Universal saw its share price decline after it was reported that Samsung was dropping plans for an OLED TV stating that the production process was too complicated for the large form factor RGB-OLED displays it was interested in manufacturing. But a month later, Universal appeared to highlight a new advancement that essentially solved Samsung problems. And now, we see the company applying for patents on OLED names.

We think the market is not factoring in this adaptability in the company's technology and innovation capabilities. As such, we think the estimates by the Street are likely too low and embed a significant amount of pessimism and "bet hedging" in order to mitigate career risks.

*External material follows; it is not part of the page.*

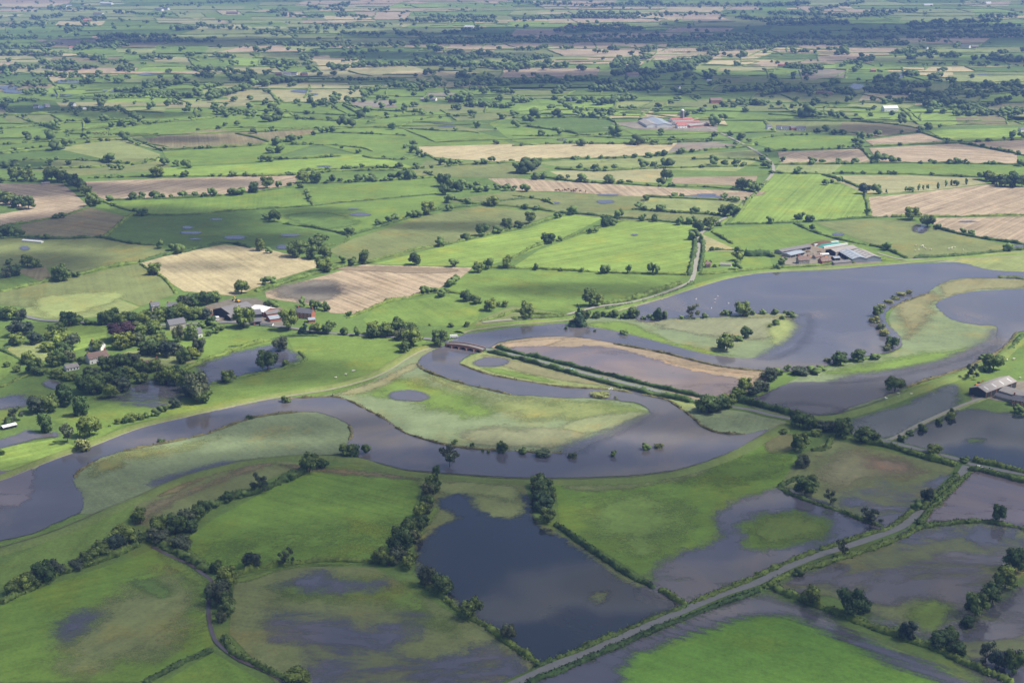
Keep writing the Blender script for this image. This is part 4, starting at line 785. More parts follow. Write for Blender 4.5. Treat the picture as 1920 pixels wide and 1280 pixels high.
FAR_BELTS = """300,14,480,3,34,6;90,18,190,20,18,7;215,25,310,30,16,7;30,19,60,17,6,6;0,52,85,46,16,9;55,38,115,33,12,8;135,40,200,36,12,8;120,60,155,57,7,9;125,52,180,51,9,9;0,75,70,73,16,9;185,70,260,70,16,9;185,80,400,80,44,9;190,74,330,70,26,9;330,57,372,56,10,10;372,52,470,57,16,9;0,92,100,90,18,10;140,94,240,88,24,10;150,88,235,84,16,9;0,104,110,106,20,10;150,107,200,117,12,10;260,112,320,110,10,10;345,107,365,107,4,10;400,107,440,110,6,10;75,120,145,122,12,10;190,121,240,120,9,9;3,138,28,134,5,14;20,128,120,131,14,10;110,133,180,129,14,11;60,143,210,148,20,9;220,133,250,135,6,12;350,130,480,142,26,12;360,143,400,147,8,11;430,152,480,153,10,12;30,163,90,160,12,11;45,178,90,175,9,12;150,160,175,157,4,12;270,165,345,158,14,12;330,154,352,154,5,12;385,168,420,161,6,12;180,185,330,182,22,11;215,172,330,178,20,11;330,184,400,182,11,12;395,188,480,162,22,14;400,215,478,216,9,15;0,193,75,190,14,10;5,206,12,200,3,13;130,208,235,209,20,10;185,196,195,195,3,12;310,198,345,195,5,11
620,14,655,13,10,8;500,26,540,21,8,8;580,16,640,21,12,8;520,32,610,34,14,8;630,32,690,34,10,8;700,22,730,19,6,8;750,41,930,42,50,8;800,34,930,36,30,8;590,50,720,52,22,8;480,64,600,62,24,9;540,58,620,57,10,8;640,65,720,67,14,9;740,67,790,68,9,10;830,65,900,58,16,9;480,84,600,87,26,10;480,98,500,97,4,10;600,90,760,87,34,9;770,84,960,80,46,10;780,78,960,72,34,9;800,95,830,97,6,12;585,107,592,106,2,10;640,105,710,100,7,11;840,103,870,101,6,10;890,103,960,112,12,10;490,122,522,126,6,13;525,126,580,122,7,12;565,113,575,113,3,12;585,137,592,136,2,11;620,131,650,133,5,12;660,128,700,125,6,13;700,126,780,124,10,12;780,122,960,130,38,13;800,115,900,112,16,12;860,147,880,145,5,16;890,153,960,158,12,13;480,158,500,163,6,13;500,158,580,154,12,12;600,151,740,152,16,8;730,166,840,164,14,13;850,162,960,160,14,12;680,184,712,168,8,11;850,192,885,190,9,16;870,200,960,202,22,11;880,170,960,178,10,11;760,172,800,170,6,10
960,7,1100,12,24,7;1110,14,1240,8,26,8;1200,12,1440,12,34,8;1070,34,1200,36,34,8;1080,28,1200,30,26,8;1200,33,1400,26,22,8;1380,34,1440,42,22,9;960,38,1080,34,18,8;1040,62,1200,57,40,9;1060,55,1180,50,30,9;1240,47,1252,47,2,9;960,80,1440,78,90,9;960,74,1440,70,60,9;990,97,1025,91,8,10;1050,94,1075,92,5,10;965,96,985,95,4,10;1140,93,1160,94,4,10;1200,102,1230,92,9,10;1310,97,1440,92,40,10;1250,90,1440,84,40,9;960,132,1030,122,26,12;960,118,1035,108,20,11;1020,130,1060,128,6,13;1085,132,1094,132,2,13;1120,130,1124,130,1,12;1150,128,1200,122,12,12;1150,145,1195,132,16,13;1200,142,1300,130,34,14;1230,128,1330,116,26,13;1215,150,1235,150,3,13;1265,151,1275,151,2,12;1285,150,1296,140,3,13;1328,152,1335,138,5,12;1350,140,1365,140,2,8;960,158,1120,152,34,12;1040,180,1065,165,12,14;1110,172,1240,168,28,14;1120,162,1220,160,18,13;1275,180,1292,176,5,14;1330,163,1360,155,8,12;1115,198,1190,188,16,14;1085,195,1110,192,5,12;960,194,1000,192,8,12;1080,210,1088,208,2,12;1160,206,1195,204,6,9;1225,210,1240,209,4,8;1365,172,1440,170,20,12;1390,196,1440,198,10,12;1150,120,1220,110,16,11;1300,118,1330,112,5,12;1380,108,1400,106,3,13;1330,105,1345,104,3,10;1300,188,1310,187,2,8;1350,200,1360,198,2,9
1440,14,1520,8,30,9;1520,22,1620,6,26,8;1620,27,1720,22,22,8;1440,28,1570,30,30,9;1570,34,1665,30,24,9;1440,48,1590,46,50,9;1440,40,1560,38,26,9;1700,48,1880,42,40,9;1840,36,1905,33,9,9;1500,66,1560,63,10,9;1600,62,1700,61,18,9;1690,66,1920,62,50,9;1700,56,1900,52,34,9;1440,84,1700,86,60,10;1440,74,1680,74,44,10;1700,72,1920,71,44,9;1440,94,1470,84,12,10;1480,102,1530,100,6,10;1590,87,1640,84,10,10;1550,96,1590,92,6,10;1675,102,1720,100,10,11;1725,106,1760,103,6,11;1762,108,1800,108,9,11;1790,95,1800,84,4,11;1850,112,1920,118,22,12;1860,104,1890,100,6,11;1455,122,1460,121,1,9;1470,128,1540,131,20,11;1505,140,1515,137,3,12;1575,126,1590,123,3,13;1590,122,1640,112,10,12;1565,104,1590,102,3,12;1510,152,1515,151,1,9;1600,135,1612,128,4,12;1640,157,1680,152,12,13;1700,146,1720,142,5,13;1745,152,1765,144,7,13;1775,155,1790,150,3,13;1440,178,1485,170,20,14;1440,165,1470,160,8,13;1490,172,1600,178,22,13;1545,165,1570,160,6,13;1620,173,1760,182,36,13;1640,166,1740,164,20,12;1760,188,1800,168,16,15;1790,164,1920,166,24,13;1810,184,1860,176,10,14;1860,172,1920,176,14,13;1700,188,1810,200,26,13;1730,200,1760,205,5,15;1790,218,1920,214,36,13;1800,208,1850,204,12,13;1500,213,1530,212,7,13;1860,200,1890,192,6,14;1700,112,1712,111,2,9;1700,122,1800,124,9,8;1830,125,1860,124,4,9;1720,80,1780,78,8,8;1620,90,1640,88,4,9"""
# ------------------------------------------------------------------ individual trees
items = []
for ln in TREES.split('\n'):
    ph, s = ln.split('|'); g_ = []
    for q in s.split():
        a = q.split(','); x, y, wd = float(a[0]), float(a[1]), float(a[2]); kd = a[3] if len(a) > 3 else 'o'; ht = float(a[4]) if len(a) > 4 else wd*0.95
        g_.append([x, y, wd, kd, ht, ph])
    kinds = {}
    for it in sorted(g_): kinds.setdefault(ADJ[it[3]], []).append(it)
    for adj, L in kinds.items():
        for i, it in enumerate(L):
            noun = {'b': 'bush', 'r': 'bush', 'c': 'tree', 'p': 'poplar'}.get(it[3], 'tree')
            it.append(f'{adj} {noun} {ph}' if len(L) == 1 else f'{ORD[i]} {adj} {noun} from left {ph}')
            it.append(len(L))
    items += g_
isb = lambda it: KN[it[3]][1] == 'bush'
trees_ = sorted([it for it in items if not isb(it)], key=lambda it: -it[2]*it[4]); bushes_ = [it for it in items if isb(it)]
IND = trees_[:300]+bushes_; REST = trees_[300:]
first = {}; cnt_ = {}
for it in IND:
    x, y, wd, kd, ht, ph, lab, _n = it
    k = mpp(y); W = wd*k*1.06; Hh = ht*k*1.05; p = G(x, y)
    vi = cnt_.get(kd, 0); cnt_[kd] = vi+1; crown, trunk = TK[kd][vi % len(TK[kd])]
    r_ = bpy.data.objects.new(KN[kd][0], None); col.objects.link(r_); r_.empty_display_size = 1
    # the base of the crown is what was measured: put the trunk half a crown width behind it
    off = min(W*.25, 4.0)
    r_.location = (p[0], p[1]+off, 0.0); r_.rotation_euler = (0, 0, random.uniform(0, 6.28)); sx = 1.18 if kd in 't' else (1.45 if kd in 'pc' else 1.0)
    r_.scale = (W*sx*1.06, W*sx*1.06, Hh*1.03)
    tag(r_, lab, KN[kd][1], ph.replace('standing ', 'standing ') and ('trees ' if kd not in 'br' else 'bushes ')+ph)
    c = bpy.data.objects.new('crown', crown); col.objects.link(c); c.parent = r_
    t = bpy.data.objects.new('trunk' if kd not in 'br' else 'stem', trunk); col.objects.link(t); t.parent = r_

# ------------------------------------------------------------------ the wood and hedgerow trees beyond counting
far = []
for it in REST: far.append((it[0], it[1], it[2], it[4]))
for ln in MID.split():
    x, y, wd = map(float, ln.split(',')); far.append((x, y, wd, wd*random.uniform(.85, 1.15)))
for ln in FAR_BELTS.replace('\n', ';').split(';'):
    x0, y0, x1, y1, n, wd = map(float, ln.split(','))
    for i in range(int(n)):
        t = (i+random.uniform(.1, .9))/n; ww = wd*random.uniform(.6, 1.3); far.append((x0+(x1-x0)*t, y0+(y1-y0)*t+random.gauss(0, .9), ww, ww*random.uniform(.8, 1.1)))
for i in range(1000):                 # single hedgerow trees everywhere in the distance
    y = -8+232*(random.random()**1.25); x = random.uniform(-30, 1950); wd = (y+125)*0.05*random.uniform(.4, 1.05)
    far.append((x, y, wd, wd*random.uniform(.7, 1.0)))
for s in MH_.replace('\n', '').split(';'):   # shrubs standing up out of the hedgerows
    q = P(s); q = smooth(q, 3, False); q = resample(q, 5.0)
    for a, b in q:
        if random.random() < 0.30:
            wd = (b+125)*0.05*random.uniform(.16, .5); far.append((a+random.uniform(-3, 3), b+random.uniform(-.3, .5), wd, wd*random.uniform(.6, .95)))
print('far trees', len(far), 'individual', len(IND))
BL = []
for sd_ in range(6):                  # low detail crowns for the distance
    r = np.random.default_rng(sd_+400); V = []; F3 = []; T = []; n = 0
    for L in lobes_round(sd_+30, 5, base=.05, rr=(.2, .3)):
        v = ICO1[0]*(1+r.normal(0, .16, (len(ICO1[0]), 1)))*L[3]*1.02*np.array([1, 1, .9])+np.array(L[:3]); V.append(v); F3.append(ICO1[1]+n); n += len(v)
        T.append(np.clip(r.uniform(.2, .8)+r.normal(0, .15, len(v)), 0, 1))
    BL.append((np.concatenate(V), np.concatenate(F3), np.concatenate(T)))
V = []; F3 = []; T = []; n = 0
for x, y, wd, ht in far:
    k = mpp(y); p = G(x, y); W, Hh = wd*k*1.16, ht*k*1.05; bv, bf, bt = BL[int(rng.integers(6))]; a = rng.uniform(0, 6.28); c_, s_ = math.cos(a), math.sin(a)
    q = np.stack([(bv[:, 0]*c_-bv[:, 1]*s_)*W+p[0], (bv[:, 0]*s_+bv[:, 1]*c_)*W+p[1], bv[:, 2]*Hh], 1)
    V.append(q); F3.append(bf+n); T.append(np.clip(bt+rng.normal(0, .15), 0, 1)); n += len(q)
me = mesh_np('distant_trees', np.concatenate(V), np.concatenate(F3), [M['leaf']], attrs={'tone': (np.concatenate(T), 'F')})
tag(obj('distant_trees', me), 'dark green trees and woods scattered across the far plain', 'trees', kind='stuff')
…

We think EBITDA generation could rise substantially to $125 million by 2017 and that the prospects for growing by 20% from there are very high. Generating $125 million in EBITDA, up from $71 million in fiscal 2014, and trading at a 16x multiple, the shares are worth over $50 a piece.

EBITDA 125 Multiple 16 EV 2000 Net Debt 356 Equity 2356 Shares 46.45 Value $50.74 Upside


The above is likely a very conservative estimate and we believe the risk is to the upside. The shares currently trade at 44x ttm EV/EBITDA, a handsome sum, but this is due to the expectations for significant growth, which is highly visible, in the near-term. We used a very cheap, given the growth prospects and potential, 16x multiple in our analysis. However, we think that, as we move into 2016, as the TV prospects for the OLED begin to be realized, the multiple will likely be significantly higher than that.


The shares are down as the company shifts from a fixed-fee license contract with Samsung to a royalty stream structure with LG Display. As such, there is likely to be near-term disruption as LG ramps up their television business later this year and next.

Universal Display is a bet on the OLED TV market with upside catalysts as they attempt to expand the product market into other product lines including, possible wearables like the Apple Watch. Should such prospects become reality, these shares will be trading in the triple digits. Still, even at current levels and not factoring in those call options, the shares are a compelling buying opportunity as OLED technology and pricing continues to improve and TV production ramps. We think the shares are minimally worth $50 with call options that could double that figure easily.